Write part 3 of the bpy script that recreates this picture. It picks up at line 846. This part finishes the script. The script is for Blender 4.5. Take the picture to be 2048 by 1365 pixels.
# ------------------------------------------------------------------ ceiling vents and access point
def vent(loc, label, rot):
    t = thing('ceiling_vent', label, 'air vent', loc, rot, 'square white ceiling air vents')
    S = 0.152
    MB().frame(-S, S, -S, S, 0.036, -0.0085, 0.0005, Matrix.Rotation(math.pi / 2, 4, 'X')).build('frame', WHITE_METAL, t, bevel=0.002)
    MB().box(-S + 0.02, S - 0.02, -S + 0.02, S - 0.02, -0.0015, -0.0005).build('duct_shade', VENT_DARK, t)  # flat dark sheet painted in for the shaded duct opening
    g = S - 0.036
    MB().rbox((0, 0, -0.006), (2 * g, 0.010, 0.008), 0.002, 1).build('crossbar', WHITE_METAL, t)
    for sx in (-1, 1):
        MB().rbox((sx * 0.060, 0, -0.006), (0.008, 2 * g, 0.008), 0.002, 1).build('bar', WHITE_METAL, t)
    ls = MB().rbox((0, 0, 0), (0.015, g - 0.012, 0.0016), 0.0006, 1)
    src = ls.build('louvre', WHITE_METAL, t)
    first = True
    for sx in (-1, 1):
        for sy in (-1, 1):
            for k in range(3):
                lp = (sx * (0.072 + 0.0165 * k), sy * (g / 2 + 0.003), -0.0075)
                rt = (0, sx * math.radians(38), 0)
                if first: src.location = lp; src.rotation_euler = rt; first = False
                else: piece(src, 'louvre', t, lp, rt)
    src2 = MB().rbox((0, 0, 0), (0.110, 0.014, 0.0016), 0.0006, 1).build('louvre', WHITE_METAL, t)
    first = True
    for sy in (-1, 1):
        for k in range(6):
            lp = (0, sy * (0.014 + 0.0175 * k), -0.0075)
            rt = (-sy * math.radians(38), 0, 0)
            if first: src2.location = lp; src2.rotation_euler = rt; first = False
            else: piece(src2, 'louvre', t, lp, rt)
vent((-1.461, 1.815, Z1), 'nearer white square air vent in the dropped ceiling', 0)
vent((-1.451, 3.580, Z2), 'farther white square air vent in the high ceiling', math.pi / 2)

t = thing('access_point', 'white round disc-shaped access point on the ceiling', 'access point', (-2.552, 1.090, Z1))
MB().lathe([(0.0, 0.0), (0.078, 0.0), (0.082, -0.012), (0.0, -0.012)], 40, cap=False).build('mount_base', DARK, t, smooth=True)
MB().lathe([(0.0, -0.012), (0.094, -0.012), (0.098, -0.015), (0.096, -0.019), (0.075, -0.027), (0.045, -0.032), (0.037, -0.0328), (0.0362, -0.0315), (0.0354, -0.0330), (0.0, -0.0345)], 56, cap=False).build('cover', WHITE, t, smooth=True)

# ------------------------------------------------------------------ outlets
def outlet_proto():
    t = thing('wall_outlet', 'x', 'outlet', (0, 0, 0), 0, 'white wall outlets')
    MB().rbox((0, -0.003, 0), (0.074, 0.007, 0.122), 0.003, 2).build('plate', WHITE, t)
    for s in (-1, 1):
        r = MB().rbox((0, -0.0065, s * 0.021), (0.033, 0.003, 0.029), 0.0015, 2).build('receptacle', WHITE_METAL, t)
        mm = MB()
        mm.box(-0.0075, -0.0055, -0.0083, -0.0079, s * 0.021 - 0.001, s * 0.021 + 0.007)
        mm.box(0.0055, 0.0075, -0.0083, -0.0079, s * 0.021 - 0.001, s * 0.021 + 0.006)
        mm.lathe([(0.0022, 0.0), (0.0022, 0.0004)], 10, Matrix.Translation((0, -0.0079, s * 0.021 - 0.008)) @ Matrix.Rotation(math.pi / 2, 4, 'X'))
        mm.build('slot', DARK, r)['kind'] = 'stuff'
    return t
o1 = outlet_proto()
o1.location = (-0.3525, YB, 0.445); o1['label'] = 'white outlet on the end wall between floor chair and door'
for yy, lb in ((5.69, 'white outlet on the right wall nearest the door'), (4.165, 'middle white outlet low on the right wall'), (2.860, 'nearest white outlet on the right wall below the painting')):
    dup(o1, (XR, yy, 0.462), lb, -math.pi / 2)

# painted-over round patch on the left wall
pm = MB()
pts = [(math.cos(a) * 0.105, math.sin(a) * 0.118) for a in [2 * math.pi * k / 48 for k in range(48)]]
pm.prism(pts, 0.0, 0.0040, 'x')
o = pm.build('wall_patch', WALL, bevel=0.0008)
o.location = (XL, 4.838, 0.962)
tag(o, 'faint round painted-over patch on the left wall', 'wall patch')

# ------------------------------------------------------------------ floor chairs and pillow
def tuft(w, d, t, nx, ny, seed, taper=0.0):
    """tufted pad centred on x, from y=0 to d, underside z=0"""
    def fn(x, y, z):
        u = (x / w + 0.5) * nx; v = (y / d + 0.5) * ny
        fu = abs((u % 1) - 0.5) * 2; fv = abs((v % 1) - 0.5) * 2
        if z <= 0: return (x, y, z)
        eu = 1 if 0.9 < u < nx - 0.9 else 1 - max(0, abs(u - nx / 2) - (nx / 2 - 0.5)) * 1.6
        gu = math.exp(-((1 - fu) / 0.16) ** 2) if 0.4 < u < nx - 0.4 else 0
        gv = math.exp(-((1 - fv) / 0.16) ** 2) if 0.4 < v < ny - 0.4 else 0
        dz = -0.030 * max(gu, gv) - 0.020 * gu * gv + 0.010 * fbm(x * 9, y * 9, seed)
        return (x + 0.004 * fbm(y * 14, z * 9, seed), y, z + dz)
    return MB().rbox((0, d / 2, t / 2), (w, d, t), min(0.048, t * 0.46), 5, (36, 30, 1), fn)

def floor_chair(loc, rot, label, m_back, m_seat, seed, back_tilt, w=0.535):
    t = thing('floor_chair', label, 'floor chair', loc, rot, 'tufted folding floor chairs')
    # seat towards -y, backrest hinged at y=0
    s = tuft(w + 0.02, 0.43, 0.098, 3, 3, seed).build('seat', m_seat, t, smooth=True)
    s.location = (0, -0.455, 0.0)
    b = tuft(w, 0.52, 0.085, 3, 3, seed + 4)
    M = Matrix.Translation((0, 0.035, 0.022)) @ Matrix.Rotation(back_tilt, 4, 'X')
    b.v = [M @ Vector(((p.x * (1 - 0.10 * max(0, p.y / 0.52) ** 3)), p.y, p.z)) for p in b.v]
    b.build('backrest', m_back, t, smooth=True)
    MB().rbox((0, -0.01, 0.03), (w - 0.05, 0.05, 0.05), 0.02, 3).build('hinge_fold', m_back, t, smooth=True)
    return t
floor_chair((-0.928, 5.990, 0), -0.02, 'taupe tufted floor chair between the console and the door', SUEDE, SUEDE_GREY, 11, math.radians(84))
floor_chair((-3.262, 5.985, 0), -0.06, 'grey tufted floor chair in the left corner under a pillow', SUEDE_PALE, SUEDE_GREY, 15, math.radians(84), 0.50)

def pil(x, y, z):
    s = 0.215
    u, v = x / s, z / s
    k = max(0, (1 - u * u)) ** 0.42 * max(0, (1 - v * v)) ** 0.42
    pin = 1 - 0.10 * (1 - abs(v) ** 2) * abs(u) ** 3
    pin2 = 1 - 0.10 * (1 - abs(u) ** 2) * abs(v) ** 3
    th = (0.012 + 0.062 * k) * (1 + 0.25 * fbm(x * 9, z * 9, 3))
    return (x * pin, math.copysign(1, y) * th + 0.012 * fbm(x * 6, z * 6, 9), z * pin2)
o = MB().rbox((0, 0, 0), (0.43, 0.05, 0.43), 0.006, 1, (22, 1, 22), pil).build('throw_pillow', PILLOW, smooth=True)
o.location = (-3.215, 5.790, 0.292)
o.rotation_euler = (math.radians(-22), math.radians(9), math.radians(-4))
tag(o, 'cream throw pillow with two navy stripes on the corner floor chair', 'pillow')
══════════
## WHAT TO PRODUCE
Look at the material above and copy, word for word, its lines from the first through the one containing "vent((-1.451, 3.580, Z2), 'farther".

## THE RESPONSE
Write part 3 of the bpy script that recreates this picture. It picks up at line 846. This part finishes the script. The script is for Blender 4.5. Take the picture to be 2048 by 1365 pixels.
# ------------------------------------------------------------------ ceiling vents and access point
def vent(loc, label, rot):
    t = thing('ceiling_vent', label, 'air vent', loc, rot, 'square white ceiling air vents')
    S = 0.152
    MB().frame(-S, S, -S, S, 0.036, -0.0085, 0.0005, Matrix.Rotation(math.pi / 2, 4, 'X')).build('frame', WHITE_METAL, t, bevel=0.002)
    MB().box(-S + 0.02, S - 0.02, -S + 0.02, S - 0.02, -0.0015, -0.0005).build('duct_shade', VENT_DARK, t)  # flat dark sheet painted in for the shaded duct opening
    g = S - 0.036
    MB().rbox((0, 0, -0.006), (2 * g, 0.010, 0.008), 0.002, 1).build('crossbar', WHITE_METAL, t)
    for sx in (-1, 1):
        MB().rbox((sx * 0.060, 0, -0.006), (0.008, 2 * g, 0.008), 0.002, 1).build('bar', WHITE_METAL, t)
    ls = MB().rbox((0, 0, 0), (0.015, g - 0.012, 0.0016), 0.0006, 1)
    src = ls.build('louvre', WHITE_METAL, t)
    first = True
    for sx in (-1, 1):
        for sy in (-1, 1):
            for k in range(3):
                lp = (sx * (0.072 + 0.0165 * k), sy * (g / 2 + 0.003), -0.0075)
                rt = (0, sx * math.radians(38), 0)
                if first: src.location = lp; src.rotation_euler = rt; first = False
                else: piece(src, 'louvre', t, lp, rt)
    src2 = MB().rbox((0, 0, 0), (0.110, 0.014, 0.0016), 0.0006, 1).build('louvre', WHITE_METAL, t)
    first = True
    for sy in (-1, 1):
        for k in range(6):
            lp = (0, sy * (0.014 + 0.0175 * k), -0.0075)
            rt = (-sy * math.radians(38), 0, 0)
            if first: src2.location = lp; src2.rotation_euler = rt; first = False
            else: piece(src2, 'louvre', t, lp, rt)
vent((-1.461, 1.815, Z1), 'nearer white square air vent in the dropped ceiling', 0)
vent((-1.451, 3.580, Z2), 'farther white square air vent in the high ceiling', math.pi / 2)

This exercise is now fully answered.